Os prejuízos para a sociedade são imensos e não faltam exemplos. Os processos eleitorais, tanto no Brasil quanto em outros lugares do mundo, têm sido amplamente afetados pela disseminação desenfreada de desinformação. Quem lucra com isso? É preciso olhar para isso também.

Não podemos ficar presos em soluções inócuas, em um jogo de apenas desmentir o que está sendo dito ou criminalizar a pessoa que está na ponta dessa cadeia, isso é enxugar gelo. Nós temos que seguir o dinheiro, buscar responsabilizar quem está lucrando com isso, buscar medidas que atinjam diretamente o modelo de negócios de quem está lucrando com esse tipo de estratégia 

Acredita que entrevistas que difundiram desinformação ao longo dos últimos anos contribuíram para o nível de desinformação da sociedade e para o avanço da extrema direita no país?

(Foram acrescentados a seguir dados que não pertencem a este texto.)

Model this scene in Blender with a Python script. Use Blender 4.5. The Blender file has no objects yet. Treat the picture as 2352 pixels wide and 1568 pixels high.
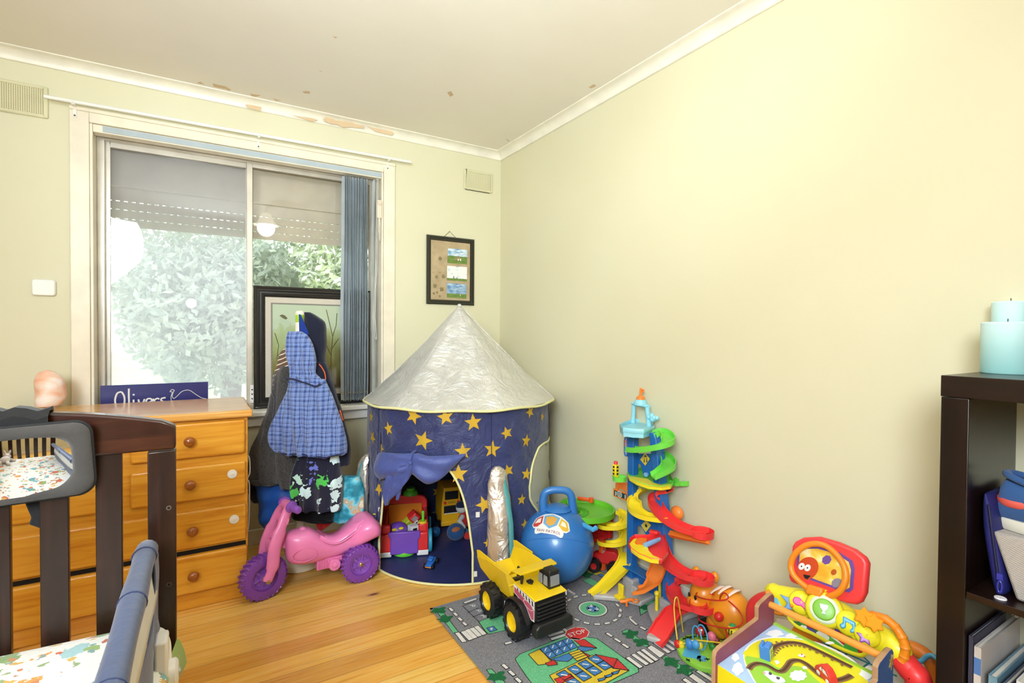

A extrema-direita se apropriou muito bem da desinformação enquanto estratégia e compreendeu rápido como usar principalmente as plataformas digitais a seu favor. O jogo que elas fazem entre mídia tradicional e digital é exemplar nesse sentido. Políticos de extrema-direita vão à grande mídia já pautados para encenar o vídeo que dali a pouco tempo estará sendo disseminado nas redes sociais, com o corte perfeito para os algoritmos distribuírem.

Certamente isso contribuiu para o avanço da extrema-direita e acredito que as plataformas digitais têm papel central nisso, com um modelo de negócios baseado na vigilância, captura e tratamento de uma imensidão de dados que nós não fazemos ideia de como são usados, porque não há transparência por parte das empresas.